The following data set reflects one sample of eight individuals measured on one variable. The data are presented in the format suitable for entry into statistical software.
| Outcome | |
|---|---|
| 1 | .00 |
| 2 | .00 |
| 3 | 3.00 |
| 4 | 5.00 |
| 5 | 4.00 |
| 6 | 7.00 |
| 7 | 4.00 |
| 8 | 9.00 |
The following tables represent typical output from statistical software. Options, labels, and layout vary from program to program.
The table of descriptive statistics can be used to determine the inferential statistics.
| N | Mean | Std. Deviation | Std. Error Mean | |
|---|---|---|---|---|
| Outcome | 8 | 4.000 | 3.117 | 1.102 |
The table of inferential statistics shows the key elements to be calculated.
| t | df | p | Mean Difference | Lower CI | Upper CI | Cohen’s d | |
|---|---|---|---|---|---|---|---|
| Outcome | -2.722 | 7.000 | 0.030 | -3.000 | -5.606 | -.394 | -.963 |
Standard Error of the Mean: The standard error of the mean provides an estimate of how spread out the distribution of all possible random sample means would be.
\[SE_M = \frac{SD}{\sqrt{N}} = \frac{3.117}{\sqrt{8}} = 1.102\]
Mean Difference (Raw Effect): The Mean Difference is the difference between the sample mean and a user-specified test value or population mean.
\[M_{DIFF} = M - \mu = 4.000 − 7.000 = −3.000\]
Statistical Significance: The t statistic is the ratio of the mean difference (raw effect) to the standard error of the mean.
\[t = \frac{M_{DIFF}}{SE_M} = \frac{-3.000}{1.102} = -2.722\]With df = 7, tCRITICAL = 2.365
Because t > tCRITICAL, p < .05
This would be considered a statistically significant finding.
Confidence Interval: For this design, the appropriate confidence interval is around (centered on) the mean difference (raw effect).
\[CI_{DIFF} = M_{DIFF} \pm (t_{CRITICAL} ) (SE_M) = -3.000 \pm (2.365) (1.102) = [ -5.606, -0.394 ]\]Thus, the researcher concludes that the true population mean difference is somewhere between -5.606 and -0.394 (knowing that the estimate could be wrong).
Effect Size: Cohen’s d Statistic provides a standardized effect size for the mean difference (raw effect).
\[d = \frac{M_{DIFF}}{SD} = \frac{-3.000}{3.117} = 0.963\]Given Cohen’s heuristics for interpreting effect sizes, this would be considered a large effect.
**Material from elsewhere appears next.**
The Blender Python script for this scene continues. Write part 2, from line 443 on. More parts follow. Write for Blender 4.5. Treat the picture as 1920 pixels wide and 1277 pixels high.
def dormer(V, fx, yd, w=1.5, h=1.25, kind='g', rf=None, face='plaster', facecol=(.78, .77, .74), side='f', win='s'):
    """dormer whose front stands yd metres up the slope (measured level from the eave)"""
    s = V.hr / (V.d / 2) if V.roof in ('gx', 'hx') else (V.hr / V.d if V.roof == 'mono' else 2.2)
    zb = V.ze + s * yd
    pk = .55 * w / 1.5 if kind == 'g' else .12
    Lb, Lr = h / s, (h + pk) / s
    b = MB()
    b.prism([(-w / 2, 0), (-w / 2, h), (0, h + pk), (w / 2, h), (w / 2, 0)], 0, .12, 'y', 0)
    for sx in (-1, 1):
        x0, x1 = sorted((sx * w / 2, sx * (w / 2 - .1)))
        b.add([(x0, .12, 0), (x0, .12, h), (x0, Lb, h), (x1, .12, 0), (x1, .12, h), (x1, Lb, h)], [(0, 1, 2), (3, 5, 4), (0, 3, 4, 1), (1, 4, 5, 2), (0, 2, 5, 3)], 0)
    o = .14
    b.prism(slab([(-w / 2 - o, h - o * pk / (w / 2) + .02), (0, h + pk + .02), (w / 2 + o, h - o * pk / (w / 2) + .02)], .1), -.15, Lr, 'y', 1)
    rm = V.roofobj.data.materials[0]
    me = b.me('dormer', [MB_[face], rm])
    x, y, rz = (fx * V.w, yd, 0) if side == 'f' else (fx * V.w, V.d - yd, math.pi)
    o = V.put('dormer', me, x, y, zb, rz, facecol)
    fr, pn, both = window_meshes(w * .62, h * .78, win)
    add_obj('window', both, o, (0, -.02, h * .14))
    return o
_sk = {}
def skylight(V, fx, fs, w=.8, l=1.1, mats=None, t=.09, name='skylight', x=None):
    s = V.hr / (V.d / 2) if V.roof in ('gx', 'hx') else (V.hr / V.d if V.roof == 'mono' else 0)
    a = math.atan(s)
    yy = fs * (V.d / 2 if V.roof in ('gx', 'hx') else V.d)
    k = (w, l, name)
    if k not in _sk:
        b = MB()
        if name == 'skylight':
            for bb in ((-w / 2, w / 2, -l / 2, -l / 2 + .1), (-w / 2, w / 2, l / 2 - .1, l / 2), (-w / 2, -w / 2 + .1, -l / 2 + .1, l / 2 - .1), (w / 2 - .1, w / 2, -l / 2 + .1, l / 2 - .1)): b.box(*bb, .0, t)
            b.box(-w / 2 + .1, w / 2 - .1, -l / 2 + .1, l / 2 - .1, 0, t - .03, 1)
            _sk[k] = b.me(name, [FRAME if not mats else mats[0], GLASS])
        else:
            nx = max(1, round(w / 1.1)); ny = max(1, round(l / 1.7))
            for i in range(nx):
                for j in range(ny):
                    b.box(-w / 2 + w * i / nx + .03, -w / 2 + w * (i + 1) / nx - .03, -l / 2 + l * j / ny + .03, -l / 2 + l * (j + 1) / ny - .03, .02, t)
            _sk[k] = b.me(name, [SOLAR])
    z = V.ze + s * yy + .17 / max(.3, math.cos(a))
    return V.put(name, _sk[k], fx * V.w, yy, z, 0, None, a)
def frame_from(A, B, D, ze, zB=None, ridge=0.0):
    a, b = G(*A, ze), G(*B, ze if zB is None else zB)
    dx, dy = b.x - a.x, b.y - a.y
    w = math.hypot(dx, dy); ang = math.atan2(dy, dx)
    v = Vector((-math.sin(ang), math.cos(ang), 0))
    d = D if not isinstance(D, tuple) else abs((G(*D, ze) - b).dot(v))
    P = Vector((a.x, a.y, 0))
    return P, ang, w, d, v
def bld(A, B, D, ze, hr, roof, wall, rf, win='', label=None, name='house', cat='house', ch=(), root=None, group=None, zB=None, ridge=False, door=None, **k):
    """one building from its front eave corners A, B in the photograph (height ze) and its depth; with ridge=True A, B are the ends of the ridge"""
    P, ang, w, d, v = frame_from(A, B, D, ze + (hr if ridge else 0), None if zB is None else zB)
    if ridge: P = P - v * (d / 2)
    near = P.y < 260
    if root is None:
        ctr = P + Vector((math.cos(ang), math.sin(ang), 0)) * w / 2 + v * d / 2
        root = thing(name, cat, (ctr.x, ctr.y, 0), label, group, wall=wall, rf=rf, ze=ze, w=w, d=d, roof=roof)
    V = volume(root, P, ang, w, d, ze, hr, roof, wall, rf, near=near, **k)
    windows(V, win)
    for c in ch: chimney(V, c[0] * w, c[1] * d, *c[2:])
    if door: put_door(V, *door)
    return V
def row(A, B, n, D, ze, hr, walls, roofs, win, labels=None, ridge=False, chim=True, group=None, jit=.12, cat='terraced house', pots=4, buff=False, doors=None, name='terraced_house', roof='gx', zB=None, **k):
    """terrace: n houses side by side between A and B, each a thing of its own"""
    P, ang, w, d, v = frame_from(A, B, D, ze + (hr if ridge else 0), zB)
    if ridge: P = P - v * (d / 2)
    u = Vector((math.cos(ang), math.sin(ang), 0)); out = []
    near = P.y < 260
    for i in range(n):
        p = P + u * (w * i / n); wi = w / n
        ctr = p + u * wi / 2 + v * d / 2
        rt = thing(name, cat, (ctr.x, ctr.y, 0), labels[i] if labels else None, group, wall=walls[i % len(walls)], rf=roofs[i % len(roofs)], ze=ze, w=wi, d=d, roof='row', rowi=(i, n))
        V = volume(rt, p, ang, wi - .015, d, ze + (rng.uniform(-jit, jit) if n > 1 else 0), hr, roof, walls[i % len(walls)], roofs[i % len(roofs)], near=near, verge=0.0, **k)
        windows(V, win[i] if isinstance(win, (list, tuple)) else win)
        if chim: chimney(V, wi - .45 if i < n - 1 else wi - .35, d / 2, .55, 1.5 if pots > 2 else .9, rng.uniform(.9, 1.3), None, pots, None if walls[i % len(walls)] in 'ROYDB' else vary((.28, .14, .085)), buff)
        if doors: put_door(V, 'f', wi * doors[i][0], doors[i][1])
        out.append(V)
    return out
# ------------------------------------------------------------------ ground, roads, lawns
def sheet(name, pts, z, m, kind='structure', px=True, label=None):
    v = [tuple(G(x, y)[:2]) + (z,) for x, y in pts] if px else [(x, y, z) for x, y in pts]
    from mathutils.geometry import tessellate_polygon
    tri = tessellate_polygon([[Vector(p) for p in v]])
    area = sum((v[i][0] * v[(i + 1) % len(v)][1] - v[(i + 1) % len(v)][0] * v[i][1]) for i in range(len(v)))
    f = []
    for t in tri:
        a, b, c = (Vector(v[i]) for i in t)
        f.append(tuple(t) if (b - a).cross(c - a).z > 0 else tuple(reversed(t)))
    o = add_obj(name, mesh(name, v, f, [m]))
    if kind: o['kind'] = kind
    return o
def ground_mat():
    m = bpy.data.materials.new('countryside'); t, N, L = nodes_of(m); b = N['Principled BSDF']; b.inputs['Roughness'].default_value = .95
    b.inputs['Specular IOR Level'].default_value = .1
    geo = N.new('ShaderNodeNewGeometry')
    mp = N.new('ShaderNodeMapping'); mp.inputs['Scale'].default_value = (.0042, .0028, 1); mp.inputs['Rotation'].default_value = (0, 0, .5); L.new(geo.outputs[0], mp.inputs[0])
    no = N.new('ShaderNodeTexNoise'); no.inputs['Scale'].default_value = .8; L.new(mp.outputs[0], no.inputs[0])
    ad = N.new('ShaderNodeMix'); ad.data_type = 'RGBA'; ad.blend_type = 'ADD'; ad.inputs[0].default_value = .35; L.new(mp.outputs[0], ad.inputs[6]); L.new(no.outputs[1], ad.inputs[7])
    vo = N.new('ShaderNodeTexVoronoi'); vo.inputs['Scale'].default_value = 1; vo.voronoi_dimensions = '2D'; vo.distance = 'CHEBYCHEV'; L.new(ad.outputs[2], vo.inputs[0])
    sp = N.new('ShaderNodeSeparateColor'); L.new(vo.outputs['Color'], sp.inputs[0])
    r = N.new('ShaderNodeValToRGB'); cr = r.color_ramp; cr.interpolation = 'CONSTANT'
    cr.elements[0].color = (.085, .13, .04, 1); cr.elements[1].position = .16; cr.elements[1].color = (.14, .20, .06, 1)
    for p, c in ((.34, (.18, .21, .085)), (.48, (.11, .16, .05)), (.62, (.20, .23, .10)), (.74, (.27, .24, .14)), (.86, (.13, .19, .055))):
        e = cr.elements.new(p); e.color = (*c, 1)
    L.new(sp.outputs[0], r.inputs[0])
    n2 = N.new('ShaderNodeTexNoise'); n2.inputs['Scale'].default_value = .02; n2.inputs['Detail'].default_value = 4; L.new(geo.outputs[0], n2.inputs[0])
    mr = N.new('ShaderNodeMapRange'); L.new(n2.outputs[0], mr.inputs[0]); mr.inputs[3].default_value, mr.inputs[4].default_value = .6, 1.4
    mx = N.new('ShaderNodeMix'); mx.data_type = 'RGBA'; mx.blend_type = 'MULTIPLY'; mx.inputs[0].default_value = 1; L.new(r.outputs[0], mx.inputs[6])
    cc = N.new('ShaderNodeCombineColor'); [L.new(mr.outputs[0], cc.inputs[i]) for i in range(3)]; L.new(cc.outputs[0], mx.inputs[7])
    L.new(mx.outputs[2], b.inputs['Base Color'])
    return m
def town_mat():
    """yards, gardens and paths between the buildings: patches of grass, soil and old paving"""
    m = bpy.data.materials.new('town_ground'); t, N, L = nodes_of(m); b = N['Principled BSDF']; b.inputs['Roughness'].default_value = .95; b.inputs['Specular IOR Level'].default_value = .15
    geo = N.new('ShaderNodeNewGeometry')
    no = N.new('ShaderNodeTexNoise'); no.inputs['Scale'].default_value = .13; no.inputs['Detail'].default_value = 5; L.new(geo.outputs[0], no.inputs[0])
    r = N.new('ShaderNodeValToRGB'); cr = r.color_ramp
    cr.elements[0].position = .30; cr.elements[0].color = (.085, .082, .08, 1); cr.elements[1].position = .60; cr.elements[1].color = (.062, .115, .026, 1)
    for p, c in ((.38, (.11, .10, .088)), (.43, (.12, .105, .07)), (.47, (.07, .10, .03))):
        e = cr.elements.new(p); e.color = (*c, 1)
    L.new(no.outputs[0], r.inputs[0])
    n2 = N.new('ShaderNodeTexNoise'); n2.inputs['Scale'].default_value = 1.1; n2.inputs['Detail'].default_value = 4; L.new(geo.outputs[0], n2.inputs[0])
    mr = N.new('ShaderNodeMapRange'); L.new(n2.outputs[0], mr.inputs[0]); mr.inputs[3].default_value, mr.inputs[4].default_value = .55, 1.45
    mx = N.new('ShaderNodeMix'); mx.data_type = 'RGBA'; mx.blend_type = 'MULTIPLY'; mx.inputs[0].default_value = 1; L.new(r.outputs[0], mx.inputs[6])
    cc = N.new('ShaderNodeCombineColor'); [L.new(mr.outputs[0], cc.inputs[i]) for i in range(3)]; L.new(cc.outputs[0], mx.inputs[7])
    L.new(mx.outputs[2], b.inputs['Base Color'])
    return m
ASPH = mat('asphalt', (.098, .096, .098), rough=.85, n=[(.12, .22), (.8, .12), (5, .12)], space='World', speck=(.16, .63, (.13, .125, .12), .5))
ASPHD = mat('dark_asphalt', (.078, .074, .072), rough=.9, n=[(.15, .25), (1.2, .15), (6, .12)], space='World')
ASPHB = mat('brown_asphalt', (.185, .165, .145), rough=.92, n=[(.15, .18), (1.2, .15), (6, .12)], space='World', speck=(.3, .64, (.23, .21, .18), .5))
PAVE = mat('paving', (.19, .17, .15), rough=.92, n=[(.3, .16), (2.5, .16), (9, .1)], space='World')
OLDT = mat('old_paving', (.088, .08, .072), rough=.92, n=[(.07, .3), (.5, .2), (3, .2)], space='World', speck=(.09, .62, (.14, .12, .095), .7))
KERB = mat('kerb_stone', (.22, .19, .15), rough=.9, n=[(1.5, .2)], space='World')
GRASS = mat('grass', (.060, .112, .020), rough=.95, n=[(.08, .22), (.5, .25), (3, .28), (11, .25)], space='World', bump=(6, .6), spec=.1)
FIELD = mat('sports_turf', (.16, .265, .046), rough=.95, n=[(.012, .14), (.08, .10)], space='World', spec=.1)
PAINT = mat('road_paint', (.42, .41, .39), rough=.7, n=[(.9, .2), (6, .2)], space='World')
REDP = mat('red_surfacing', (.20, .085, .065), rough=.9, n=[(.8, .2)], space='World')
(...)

For this analysis, a sample mean has been compared to a user-specified test value (or a population mean). Thus, the summary and the inferential statistics focus on that difference. The first example focuses on statistical significance testing, whereas the second version includes and emphasizes interpretation of the confidence interval and effect size.
A one sample t test showed that the difference in Outcome scores between the current sample (N = 8, M = 4.00, SD = 3.12) and the hypothesized value (7.00) was statistically significant, t(7) = -2.72, p = .030.
Analyses revealed that the current sample (N = 8, M = 4.00, SD = 3.12) had dramatically higher Outcome scores than the hypothesized value (7.00), 95% CI [-5.61, -.39], d = -0.96, t(7) = -2.72, p = .030.